Scenes as source code
__________________________________________________

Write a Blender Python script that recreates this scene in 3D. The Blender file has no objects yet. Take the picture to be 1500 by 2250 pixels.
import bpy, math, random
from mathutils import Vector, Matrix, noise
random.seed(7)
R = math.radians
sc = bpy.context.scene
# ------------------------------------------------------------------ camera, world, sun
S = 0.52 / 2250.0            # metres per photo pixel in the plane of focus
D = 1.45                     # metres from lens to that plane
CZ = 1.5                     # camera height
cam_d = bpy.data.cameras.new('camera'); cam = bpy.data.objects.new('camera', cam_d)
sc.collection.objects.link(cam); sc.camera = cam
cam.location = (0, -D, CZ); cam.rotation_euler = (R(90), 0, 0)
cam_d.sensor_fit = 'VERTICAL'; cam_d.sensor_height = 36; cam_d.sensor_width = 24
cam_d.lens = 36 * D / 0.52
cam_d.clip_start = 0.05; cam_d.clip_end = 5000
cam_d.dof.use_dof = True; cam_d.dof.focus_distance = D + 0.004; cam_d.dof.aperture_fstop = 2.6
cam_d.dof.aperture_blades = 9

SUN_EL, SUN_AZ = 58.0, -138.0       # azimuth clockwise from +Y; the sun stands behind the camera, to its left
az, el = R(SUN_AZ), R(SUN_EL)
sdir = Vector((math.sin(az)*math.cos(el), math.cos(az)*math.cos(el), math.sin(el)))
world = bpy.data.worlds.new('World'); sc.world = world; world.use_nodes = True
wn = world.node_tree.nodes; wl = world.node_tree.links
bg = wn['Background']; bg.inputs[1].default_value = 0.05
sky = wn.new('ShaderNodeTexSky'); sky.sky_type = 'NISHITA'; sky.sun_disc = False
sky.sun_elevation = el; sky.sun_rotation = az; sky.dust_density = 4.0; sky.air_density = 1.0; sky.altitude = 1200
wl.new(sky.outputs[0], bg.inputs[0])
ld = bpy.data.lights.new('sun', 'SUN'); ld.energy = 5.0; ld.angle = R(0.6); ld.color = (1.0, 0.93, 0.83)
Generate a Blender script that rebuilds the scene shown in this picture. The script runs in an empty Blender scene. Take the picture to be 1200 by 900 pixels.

__________________________________________________

### SET TASK
Locate each line with the word "Take" and copy it.

### TASK SOLUTION
Write a Blender Python script that recreates this scene in 3D. The Blender file has no objects yet. Take the picture to be 1500 by 2250 pixels.
Generate a Blender script that rebuilds the scene shown in this picture. The script runs in an empty Blender scene. Take the picture to be 1200 by 900 pixels.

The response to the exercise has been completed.